### [Goal]
Repeat verbatim the lines from the one containing "Generate a Blender" to the one containing "scn.camera = co", ends included, minus any pictures.

────────────────

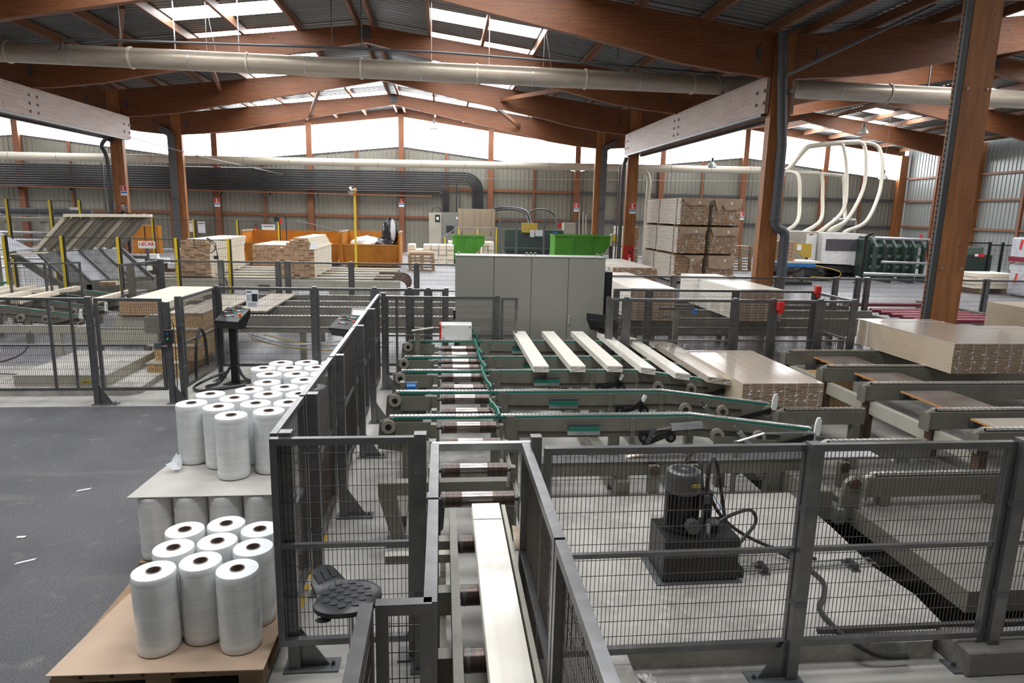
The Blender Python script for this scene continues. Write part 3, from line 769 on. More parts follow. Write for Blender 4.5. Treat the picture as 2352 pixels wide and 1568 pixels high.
# near end: rollers between flat guide rails, loaded with the white boards
nc = thing('board_conveyor', 'near roller conveyor with grey guide rails carrying white boards', 'conveyor', (.27, 3.0, 0))
for y in (4.03, 3.44, 2.88, 2.3, 1.75): roller_mesh(.11, .40, y, .655, .057, nc)
build(MB().box(.055, .10, 1.2, 4.27, .60, .80), 'guide_rail', 'machine_grey', nc)
build(MB().box(.412, .437, 1.2, 4.30, .60, .80), 'guide_rail', 'machine_beige', nc)
build(MB().box(-.005, .03, 1.2, 4.2, .45, .56), 'side_rail', 'machine_grey', nc)
build(MB().box(.13, .30, 1.3, 3.3, .30, .36), 'drive_cover', 'machine_grey', nc)
for y in (4.03, 3.44, 2.88): 
    build(MB().box(-.03, .06, y-.04, y+.04, .56, .70), 'bearing_plate', 'machine_grey', nc)
    build(MB().cyl((.0,y,.5), (.02,y,.5), .045, 14), 'sprocket', 'chain_dark', nc)
build(MB().box(-.03, .03, 3.9, 4.0, 0, .45), 'leg', 'machine_grey', nc); build(MB().box(.40, .44, 3.9, 4.0, 0, .60), 'leg', 'machine_grey', nc)
build(MB().box(-.03, .03, 2.0, 2.1, 0, .45), 'leg', 'machine_grey', nc); build(MB().box(.40, .44, 2.0, 2.1, 0, .60), 'leg', 'machine_grey', nc)
bp = thing('board_bundle', 'overexposed white shrink-wrapped board bundle on the near rollers', 'boards', (.3, 3.0, .715))
for i in range(4): build(MB().box(.21+.002*(i%2), .40, 1.2, 4.34, .715+i*.0205, .7325+i*.0205), 'board', 'wrapped_light', bp)
build(MB().box(.207, .403, 4.08, 4.345, .714, .7985), 'wrap_fold', 'clear_wrap', bp) if False else None
build(MB().box(.208, .402, 4.09, 4.10, .797, .799), 'wrap_seam', 'cardboard_grey', bp)
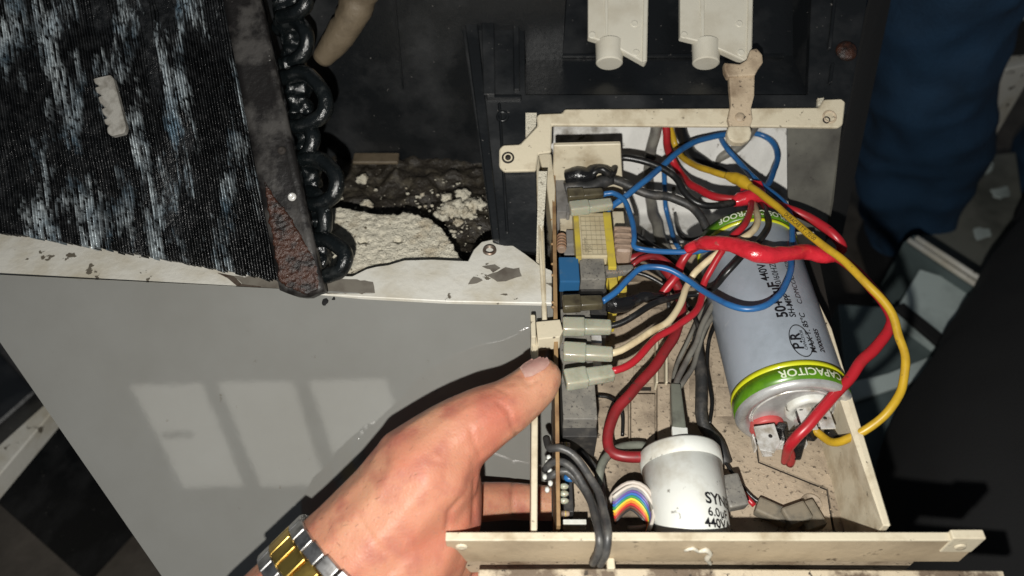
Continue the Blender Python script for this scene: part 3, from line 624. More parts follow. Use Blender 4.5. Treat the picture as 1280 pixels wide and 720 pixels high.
blk(699, 321, 724, 352, ZR + .003, .0085, 'bluecap', 'film_capacitor', .0007)
rl = blk(725, 321, 756, 349, ZR + .002, .024, 'grey', 'relay', .0006); blk(701, 362, 758, 405, ZR - .010, .022, 'dgrey', 'relay', .0006)
blk(702, 352, 758, 368, ZR - .006, .020, 'dgrey', 'relay_base', .0005)
blk(701, 386, 738, 402, ZR - .003, .016, 'grey', 'spade_block', .0005)
big = blk(701, 400, 742, 524, ZR - .008, .030, 'grey', 'power_relay', .0007); blk(703, 527, 746, 546, ZR - .016, .020, 'dgrey', 'relay_foot', .0005)
for y in (424, 456):
    blk(733, y - 5, 752, y + 5, ZR - .012, .004, 'tin', 'spade_terminal', .0002)
blk(704, 649, 733, 655, ZR - .018, .006, 'white', 'pin_header', .0003)
for y in (608, 617, 626): link('led', MB().sphere(at_z(705, y, ZR - .014), .0015, (1.5, 1, 1), 2), M['pale'], pcb)
blk(700, 562, 722, 590, ZR - .018, .012, 'dgrey', 'chip'); blk(704, 590, 716, 640, ZR - .022, .008, 'dgrey', 'chip')
link('blue_part', MB().sphere(at_z(712, 597, ZR - .015), .0022, (1.3, 1, .8), 2), M['blue'], pcb)

for (x, y, z) in ((704, 556, .486), (716, 600, .474), (703, 642, .478)):
    c = at_z(x, y, z); r_ = link('resistor', MB().tube([c - V((.0032, 0, 0)), c - V((.0022, 0, 0)), c + V((.0022, 0, 0)), c + V((.0032, 0, 0))], [.0008, .0013, .0013, .0008], 12, .001, wob=0), M['winding'], pcb)
    for k, m_ in ((-.0012, 'copper'), (0, 'slot'), (.0012, 'ytape')): link('colour_band', MB().tube([c + V((k, 0, 0)), c + V((k + .0004, 0, 0))], .00138, 12, .001), M[m_], r_)

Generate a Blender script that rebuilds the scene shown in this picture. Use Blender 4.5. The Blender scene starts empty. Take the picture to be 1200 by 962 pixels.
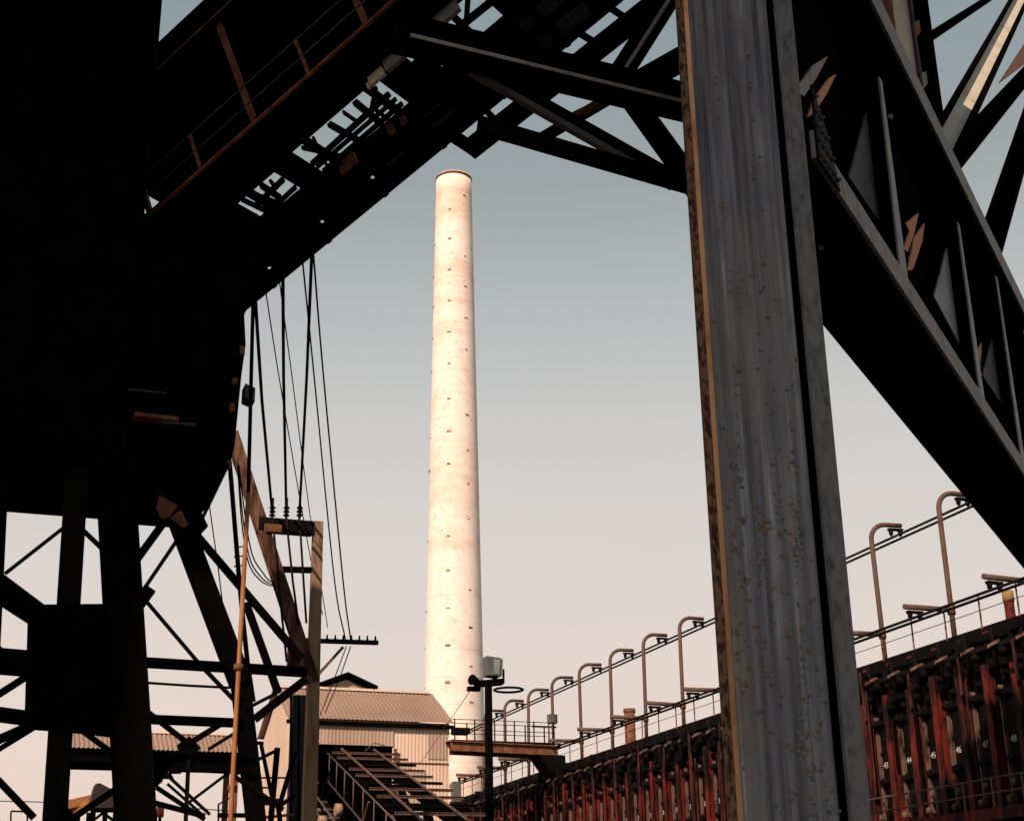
import bpy, math, random
from mathutils import Vector, Matrix
random.seed(7)
V = Vector
scn = bpy.context.scene
COL = scn.collection
# ------------------------------------------------------------------ camera
FPX, PITCH, ROLL, CZ = 1700.0, math.radians(20.5), math.radians(0.9), 1.6
cam = bpy.data.cameras.new("camera"); co = bpy.data.objects.new("camera", cam); COL.objects.link(co)
cam.sensor_fit = 'HORIZONTAL'; cam.sensor_width = 36.0; cam.lens = 36.0 * FPX / 1200.0
cam.clip_start = 0.1; cam.clip_end = 6000
co.matrix_world = Matrix.Translation((0, 0, CZ)) @ Matrix.Rotation(math.pi / 2 + PITCH, 4, 'X') @ Matrix.Rotation(-ROLL, 4, 'Z')
scn.camera = co

def ray(x, y):                      # photo pixel -> direction with unit horizontal length
    a, b = x - 600.0, 481.0 - y
    a2 = a * math.cos(ROLL) + b * math.sin(ROLL); b2 = -a * math.sin(ROLL) + b * math.cos(ROLL)
    v = V((a2, FPX * math.cos(PITCH) - b2 * math.sin(PITCH), FPX * math.sin(PITCH) + b2 * math.cos(PITCH)))
    return v / math.hypot(v.x, v.y)
def at(x, y, d):
    v = ray(x, y); return V((v.x * d, v.y * d, CZ + v.z * d))
U = V((-.3409, .9401, 0)); N = V((.9401, .3409, 0)); Z = V((0, 0, 1))
def onS(x, y, S): v = ray(x, y); return at(x, y, S / (U.x * v.x + U.y * v.y))
def onQ(x, y, Q): v = ray(x, y); return at(x, y, Q / (N.x * v.x + N.y * v.y))
def onz(x, y, z): v = ray(x, y); return at(x, y, (z - CZ) / v.z)
def G(s, q, z): return U * s + N * q + Z * z
def sq(P): return P.dot(U), P.dot(N), P.z
FW = V((0, math.cos(PITCH), math.sin(PITCH)))
def m(P, px): return px * (P - V((0, 0, CZ))).dot(FW) / FPX      # px -> metres at P

# ------------------------------------------------------------------ materials
def new_mat(name):
    M = bpy.data.materials.new(name); M.use_nodes = True
    nt = M.node_tree; b = nt.nodes['Principled BSDF']
    return M, nt, b
def noise(nt, scale, detail=6, rough=.6, vec=None, stretch=None):
    n = nt.nodes.new('ShaderNodeTexNoise'); n.inputs['Scale'].default_value = scale
    n.inputs['Detail'].default_value = detail; n.inputs['Roughness'].default_value = rough
    g = nt.nodes.new('ShaderNodeNewGeometry')
    mp = nt.nodes.new('ShaderNodeMapping')
    if stretch: mp.inputs['Scale'].default_value = stretch
    nt.links.new(g.outputs['Position'], mp.inputs['Vector']); nt.links.new(mp.outputs[0], n.inputs['Vector'])
    return n.outputs['Fac']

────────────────

### [Answer]
Generate a Blender script that rebuilds the scene shown in this picture. Use Blender 4.5. The Blender scene starts empty. Take the picture to be 1200 by 962 pixels.
import bpy, math, random
from mathutils import Vector, Matrix
random.seed(7)
V = Vector
scn = bpy.context.scene
COL = scn.collection
# ------------------------------------------------------------------ camera
FPX, PITCH, ROLL, CZ = 1700.0, math.radians(20.5), math.radians(0.9), 1.6
cam = bpy.data.cameras.new("camera"); co = bpy.data.objects.new("camera", cam); COL.objects.link(co)
cam.sensor_fit = 'HORIZONTAL'; cam.sensor_width = 36.0; cam.lens = 36.0 * FPX / 1200.0
cam.clip_start = 0.1; cam.clip_end = 6000
co.matrix_world = Matrix.Translation((0, 0, CZ)) @ Matrix.Rotation(math.pi / 2 + PITCH, 4, 'X') @ Matrix.Rotation(-ROLL, 4, 'Z')
scn.camera = co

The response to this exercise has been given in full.